**EXERCISE GOAL:**
Everything from the first line of the records below through the line containing "R = math.radians" is to be retyped exactly; leave out the rest.

**DATA FOR THIS TASK:**
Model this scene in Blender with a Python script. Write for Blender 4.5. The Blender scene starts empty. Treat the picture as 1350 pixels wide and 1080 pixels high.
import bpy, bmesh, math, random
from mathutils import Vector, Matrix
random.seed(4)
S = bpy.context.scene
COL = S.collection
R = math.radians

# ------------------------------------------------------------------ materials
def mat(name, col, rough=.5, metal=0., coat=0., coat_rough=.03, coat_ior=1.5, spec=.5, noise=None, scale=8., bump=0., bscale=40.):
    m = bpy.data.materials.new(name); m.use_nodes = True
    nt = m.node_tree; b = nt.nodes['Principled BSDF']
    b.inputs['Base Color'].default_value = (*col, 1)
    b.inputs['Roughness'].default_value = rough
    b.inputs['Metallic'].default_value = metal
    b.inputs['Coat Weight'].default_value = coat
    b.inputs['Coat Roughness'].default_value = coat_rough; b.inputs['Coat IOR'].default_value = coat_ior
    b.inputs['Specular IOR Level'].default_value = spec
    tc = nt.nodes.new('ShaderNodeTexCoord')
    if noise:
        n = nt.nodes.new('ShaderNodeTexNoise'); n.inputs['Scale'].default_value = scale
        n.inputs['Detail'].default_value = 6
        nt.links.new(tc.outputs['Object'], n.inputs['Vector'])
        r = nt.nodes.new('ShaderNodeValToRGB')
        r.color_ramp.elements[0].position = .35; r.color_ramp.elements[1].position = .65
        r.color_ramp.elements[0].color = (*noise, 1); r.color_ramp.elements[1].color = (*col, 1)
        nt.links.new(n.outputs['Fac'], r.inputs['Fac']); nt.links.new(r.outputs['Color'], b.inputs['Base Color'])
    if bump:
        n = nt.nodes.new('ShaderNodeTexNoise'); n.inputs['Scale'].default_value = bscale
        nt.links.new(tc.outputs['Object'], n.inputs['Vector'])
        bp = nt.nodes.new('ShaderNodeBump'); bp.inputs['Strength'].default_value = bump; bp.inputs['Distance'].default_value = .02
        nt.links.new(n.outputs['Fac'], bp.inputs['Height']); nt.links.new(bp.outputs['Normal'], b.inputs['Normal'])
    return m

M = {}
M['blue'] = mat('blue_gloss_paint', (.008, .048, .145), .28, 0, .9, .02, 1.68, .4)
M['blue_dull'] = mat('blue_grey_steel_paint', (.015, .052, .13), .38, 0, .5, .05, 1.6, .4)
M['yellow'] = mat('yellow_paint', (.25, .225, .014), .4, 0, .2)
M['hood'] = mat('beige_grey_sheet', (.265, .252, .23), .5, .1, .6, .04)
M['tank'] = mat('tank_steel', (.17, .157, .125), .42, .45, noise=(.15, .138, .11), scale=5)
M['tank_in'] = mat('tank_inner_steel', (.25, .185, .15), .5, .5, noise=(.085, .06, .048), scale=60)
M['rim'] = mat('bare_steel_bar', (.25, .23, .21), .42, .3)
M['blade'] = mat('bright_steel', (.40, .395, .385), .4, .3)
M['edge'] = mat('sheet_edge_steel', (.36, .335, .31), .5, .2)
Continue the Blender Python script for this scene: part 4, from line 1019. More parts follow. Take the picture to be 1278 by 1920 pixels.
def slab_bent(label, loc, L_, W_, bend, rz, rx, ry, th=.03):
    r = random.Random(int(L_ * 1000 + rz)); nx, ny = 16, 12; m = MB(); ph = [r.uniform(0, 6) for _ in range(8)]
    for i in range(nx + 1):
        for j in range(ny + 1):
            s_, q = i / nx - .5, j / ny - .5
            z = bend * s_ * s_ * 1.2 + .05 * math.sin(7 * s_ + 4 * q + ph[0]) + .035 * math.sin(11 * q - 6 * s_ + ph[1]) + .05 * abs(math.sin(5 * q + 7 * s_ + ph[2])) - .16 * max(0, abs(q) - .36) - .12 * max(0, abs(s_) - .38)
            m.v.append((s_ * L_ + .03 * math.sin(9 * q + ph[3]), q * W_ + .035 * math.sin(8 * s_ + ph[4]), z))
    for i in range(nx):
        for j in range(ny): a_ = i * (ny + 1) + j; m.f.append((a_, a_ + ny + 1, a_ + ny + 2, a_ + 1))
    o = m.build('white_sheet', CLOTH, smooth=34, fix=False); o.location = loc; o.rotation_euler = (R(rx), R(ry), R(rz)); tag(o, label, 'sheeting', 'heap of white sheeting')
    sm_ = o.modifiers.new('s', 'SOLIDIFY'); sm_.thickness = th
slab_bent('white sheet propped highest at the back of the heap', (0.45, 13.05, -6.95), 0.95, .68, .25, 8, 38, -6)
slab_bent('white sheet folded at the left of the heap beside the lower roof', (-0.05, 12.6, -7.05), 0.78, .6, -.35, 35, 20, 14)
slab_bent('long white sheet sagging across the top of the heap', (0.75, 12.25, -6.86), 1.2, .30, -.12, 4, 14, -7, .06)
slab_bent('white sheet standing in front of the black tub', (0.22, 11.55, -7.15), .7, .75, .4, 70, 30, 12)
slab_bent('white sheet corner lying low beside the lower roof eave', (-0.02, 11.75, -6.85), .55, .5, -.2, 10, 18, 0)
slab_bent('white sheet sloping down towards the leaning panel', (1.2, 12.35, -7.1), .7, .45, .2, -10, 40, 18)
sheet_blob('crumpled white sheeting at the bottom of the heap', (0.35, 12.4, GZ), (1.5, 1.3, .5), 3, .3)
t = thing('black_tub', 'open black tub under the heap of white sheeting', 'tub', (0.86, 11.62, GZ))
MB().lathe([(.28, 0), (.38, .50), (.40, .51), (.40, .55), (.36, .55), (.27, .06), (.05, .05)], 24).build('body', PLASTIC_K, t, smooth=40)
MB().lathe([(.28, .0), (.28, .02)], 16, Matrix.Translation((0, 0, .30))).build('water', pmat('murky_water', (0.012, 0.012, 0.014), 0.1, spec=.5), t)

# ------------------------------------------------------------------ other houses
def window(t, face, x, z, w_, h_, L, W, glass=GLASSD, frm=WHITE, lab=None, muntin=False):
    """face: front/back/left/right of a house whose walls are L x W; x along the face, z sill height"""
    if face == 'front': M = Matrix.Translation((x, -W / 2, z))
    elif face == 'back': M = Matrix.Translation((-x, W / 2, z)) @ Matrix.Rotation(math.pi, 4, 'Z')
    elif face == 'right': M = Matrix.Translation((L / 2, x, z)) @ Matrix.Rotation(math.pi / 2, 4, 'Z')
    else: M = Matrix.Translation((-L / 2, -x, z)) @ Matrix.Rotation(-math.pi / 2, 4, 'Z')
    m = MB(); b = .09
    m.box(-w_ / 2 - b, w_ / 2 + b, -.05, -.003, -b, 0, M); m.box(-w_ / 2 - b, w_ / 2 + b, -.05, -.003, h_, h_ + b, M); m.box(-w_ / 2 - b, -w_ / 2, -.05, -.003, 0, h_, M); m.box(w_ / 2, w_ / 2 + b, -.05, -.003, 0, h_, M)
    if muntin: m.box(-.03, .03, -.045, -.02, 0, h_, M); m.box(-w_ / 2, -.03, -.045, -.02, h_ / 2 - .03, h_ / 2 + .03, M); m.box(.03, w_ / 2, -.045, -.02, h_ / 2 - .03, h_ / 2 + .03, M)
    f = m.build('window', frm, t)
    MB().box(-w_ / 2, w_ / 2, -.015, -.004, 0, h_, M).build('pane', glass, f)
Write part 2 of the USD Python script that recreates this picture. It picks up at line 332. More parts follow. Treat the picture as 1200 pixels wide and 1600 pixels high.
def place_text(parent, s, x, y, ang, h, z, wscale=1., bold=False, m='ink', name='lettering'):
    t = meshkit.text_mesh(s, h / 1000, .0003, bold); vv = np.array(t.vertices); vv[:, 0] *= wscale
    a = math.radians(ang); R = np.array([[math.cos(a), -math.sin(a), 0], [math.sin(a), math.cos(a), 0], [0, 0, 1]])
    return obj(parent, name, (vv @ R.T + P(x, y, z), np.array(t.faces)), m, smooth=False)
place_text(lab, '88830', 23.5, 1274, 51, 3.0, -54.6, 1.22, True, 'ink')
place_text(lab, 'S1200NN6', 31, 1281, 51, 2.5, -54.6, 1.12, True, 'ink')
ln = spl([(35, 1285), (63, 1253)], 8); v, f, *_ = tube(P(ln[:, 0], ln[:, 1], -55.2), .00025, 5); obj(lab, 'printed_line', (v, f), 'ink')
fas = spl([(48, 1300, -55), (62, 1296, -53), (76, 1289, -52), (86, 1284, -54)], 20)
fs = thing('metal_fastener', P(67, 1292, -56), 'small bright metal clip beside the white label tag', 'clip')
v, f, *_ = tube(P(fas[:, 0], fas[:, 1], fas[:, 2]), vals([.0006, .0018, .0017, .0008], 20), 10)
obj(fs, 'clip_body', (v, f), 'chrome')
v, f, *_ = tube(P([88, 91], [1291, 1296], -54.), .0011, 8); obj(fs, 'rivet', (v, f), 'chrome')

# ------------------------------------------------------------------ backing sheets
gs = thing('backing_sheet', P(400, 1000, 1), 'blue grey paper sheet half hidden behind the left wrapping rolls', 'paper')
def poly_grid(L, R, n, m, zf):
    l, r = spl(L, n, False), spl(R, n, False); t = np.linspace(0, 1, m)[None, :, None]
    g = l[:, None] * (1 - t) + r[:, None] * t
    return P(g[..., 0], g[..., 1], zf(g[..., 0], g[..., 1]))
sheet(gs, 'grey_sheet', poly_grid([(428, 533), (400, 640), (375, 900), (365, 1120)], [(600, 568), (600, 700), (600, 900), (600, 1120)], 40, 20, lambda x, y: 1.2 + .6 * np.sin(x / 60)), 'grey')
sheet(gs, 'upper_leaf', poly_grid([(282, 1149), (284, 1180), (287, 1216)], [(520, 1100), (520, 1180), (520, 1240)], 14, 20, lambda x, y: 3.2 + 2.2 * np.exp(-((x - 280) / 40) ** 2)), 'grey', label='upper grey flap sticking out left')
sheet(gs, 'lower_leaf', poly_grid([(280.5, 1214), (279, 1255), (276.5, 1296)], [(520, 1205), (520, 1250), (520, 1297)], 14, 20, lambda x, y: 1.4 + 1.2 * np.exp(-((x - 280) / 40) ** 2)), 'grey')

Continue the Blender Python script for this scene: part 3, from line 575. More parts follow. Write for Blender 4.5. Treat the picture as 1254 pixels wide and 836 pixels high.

**ANSWER FOR THE TASK:**
Model this scene in Blender with a Python script. Write for Blender 4.5. The Blender scene starts empty. Treat the picture as 1350 pixels wide and 1080 pixels high.
import bpy, bmesh, math, random
from mathutils import Vector, Matrix
random.seed(4)
S = bpy.context.scene
COL = S.collection
R = math.radians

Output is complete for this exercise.